Only the lines from the first one through the line with "from mathutils import Vector, Matrix, Euler" should be printed, exactly as they appear.

- Dataset section:
********

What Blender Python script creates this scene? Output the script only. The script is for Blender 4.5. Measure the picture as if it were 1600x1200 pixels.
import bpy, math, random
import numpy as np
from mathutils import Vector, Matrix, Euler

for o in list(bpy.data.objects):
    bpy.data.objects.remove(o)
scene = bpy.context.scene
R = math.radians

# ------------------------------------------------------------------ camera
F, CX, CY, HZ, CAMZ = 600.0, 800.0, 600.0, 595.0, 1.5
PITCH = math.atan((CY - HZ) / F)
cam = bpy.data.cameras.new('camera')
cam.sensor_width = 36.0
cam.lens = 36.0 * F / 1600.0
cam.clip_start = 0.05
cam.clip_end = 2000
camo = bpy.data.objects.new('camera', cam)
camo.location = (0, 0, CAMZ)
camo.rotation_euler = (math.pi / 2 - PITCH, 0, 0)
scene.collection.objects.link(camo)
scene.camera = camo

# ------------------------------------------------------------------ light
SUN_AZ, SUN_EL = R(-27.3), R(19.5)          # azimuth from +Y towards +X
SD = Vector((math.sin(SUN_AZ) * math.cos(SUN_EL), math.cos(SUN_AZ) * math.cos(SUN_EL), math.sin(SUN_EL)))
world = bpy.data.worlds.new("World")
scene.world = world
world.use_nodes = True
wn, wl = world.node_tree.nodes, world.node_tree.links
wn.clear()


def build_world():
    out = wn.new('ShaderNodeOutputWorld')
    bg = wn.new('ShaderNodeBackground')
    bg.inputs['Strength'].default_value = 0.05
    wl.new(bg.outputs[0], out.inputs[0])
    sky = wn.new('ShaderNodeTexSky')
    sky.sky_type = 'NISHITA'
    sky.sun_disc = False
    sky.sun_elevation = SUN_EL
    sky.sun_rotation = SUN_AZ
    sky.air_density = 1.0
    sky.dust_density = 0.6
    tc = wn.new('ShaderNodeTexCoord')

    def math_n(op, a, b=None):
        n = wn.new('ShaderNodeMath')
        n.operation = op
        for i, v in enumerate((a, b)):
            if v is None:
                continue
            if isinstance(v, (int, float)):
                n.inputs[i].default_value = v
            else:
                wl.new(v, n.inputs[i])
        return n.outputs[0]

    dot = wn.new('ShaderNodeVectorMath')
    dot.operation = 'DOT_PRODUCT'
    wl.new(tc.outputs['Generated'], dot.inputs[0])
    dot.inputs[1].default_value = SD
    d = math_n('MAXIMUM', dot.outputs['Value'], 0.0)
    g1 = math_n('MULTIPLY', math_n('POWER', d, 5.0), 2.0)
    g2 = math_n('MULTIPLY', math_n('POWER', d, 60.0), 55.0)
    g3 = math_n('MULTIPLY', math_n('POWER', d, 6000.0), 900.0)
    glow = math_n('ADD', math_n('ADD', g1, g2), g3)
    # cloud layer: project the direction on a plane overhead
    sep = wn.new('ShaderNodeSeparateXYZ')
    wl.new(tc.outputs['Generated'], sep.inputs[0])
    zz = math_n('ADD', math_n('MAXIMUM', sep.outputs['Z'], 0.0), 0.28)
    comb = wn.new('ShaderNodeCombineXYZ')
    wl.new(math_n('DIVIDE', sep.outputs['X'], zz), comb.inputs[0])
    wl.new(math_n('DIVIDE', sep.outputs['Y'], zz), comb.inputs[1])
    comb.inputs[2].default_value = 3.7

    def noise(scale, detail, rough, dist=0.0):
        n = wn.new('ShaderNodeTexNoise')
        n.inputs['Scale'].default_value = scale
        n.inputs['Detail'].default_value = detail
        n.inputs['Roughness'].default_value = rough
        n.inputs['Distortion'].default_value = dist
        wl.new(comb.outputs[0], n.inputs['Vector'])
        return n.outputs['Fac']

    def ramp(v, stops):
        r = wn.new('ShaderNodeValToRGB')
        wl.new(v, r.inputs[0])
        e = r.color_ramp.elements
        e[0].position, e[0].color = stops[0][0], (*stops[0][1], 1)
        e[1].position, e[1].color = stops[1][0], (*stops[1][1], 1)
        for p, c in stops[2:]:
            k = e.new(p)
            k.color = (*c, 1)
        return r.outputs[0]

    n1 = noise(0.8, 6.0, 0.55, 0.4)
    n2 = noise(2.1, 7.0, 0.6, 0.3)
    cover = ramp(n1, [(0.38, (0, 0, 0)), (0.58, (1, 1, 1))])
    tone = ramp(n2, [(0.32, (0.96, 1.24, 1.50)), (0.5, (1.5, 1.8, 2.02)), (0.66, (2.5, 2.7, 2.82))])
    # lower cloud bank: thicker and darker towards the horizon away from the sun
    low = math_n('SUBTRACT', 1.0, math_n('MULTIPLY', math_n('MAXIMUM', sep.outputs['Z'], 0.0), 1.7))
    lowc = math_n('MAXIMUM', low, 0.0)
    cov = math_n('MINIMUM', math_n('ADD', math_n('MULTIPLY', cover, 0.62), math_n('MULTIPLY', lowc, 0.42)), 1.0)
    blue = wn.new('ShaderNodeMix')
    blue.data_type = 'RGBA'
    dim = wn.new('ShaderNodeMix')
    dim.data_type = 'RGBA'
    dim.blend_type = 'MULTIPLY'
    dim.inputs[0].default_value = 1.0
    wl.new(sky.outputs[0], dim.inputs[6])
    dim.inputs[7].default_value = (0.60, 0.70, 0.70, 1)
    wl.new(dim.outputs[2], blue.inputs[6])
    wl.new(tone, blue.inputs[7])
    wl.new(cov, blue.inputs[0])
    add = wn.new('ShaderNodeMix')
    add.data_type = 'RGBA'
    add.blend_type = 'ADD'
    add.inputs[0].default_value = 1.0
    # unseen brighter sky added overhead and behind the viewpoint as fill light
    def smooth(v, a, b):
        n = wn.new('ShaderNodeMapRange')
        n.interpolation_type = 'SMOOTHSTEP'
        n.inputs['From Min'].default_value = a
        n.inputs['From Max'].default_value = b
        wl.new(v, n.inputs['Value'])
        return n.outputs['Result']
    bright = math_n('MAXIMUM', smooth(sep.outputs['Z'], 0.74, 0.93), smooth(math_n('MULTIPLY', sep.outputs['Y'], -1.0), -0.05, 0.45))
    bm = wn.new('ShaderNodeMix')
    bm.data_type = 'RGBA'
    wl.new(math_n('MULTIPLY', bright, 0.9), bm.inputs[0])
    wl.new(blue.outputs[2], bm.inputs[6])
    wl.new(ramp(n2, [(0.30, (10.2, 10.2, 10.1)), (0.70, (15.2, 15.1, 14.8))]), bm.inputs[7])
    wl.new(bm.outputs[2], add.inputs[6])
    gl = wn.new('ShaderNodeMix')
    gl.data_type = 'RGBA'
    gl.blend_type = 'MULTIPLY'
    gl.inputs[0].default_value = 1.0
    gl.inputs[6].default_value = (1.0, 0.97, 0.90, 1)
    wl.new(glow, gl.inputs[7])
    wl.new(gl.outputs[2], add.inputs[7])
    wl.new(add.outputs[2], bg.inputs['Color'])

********

- Result:
What Blender Python script creates this scene? Output the script only. The script is for Blender 4.5. Measure the picture as if it were 1600x1200 pixels.
import bpy, math, random
import numpy as np
from mathutils import Vector, Matrix, Euler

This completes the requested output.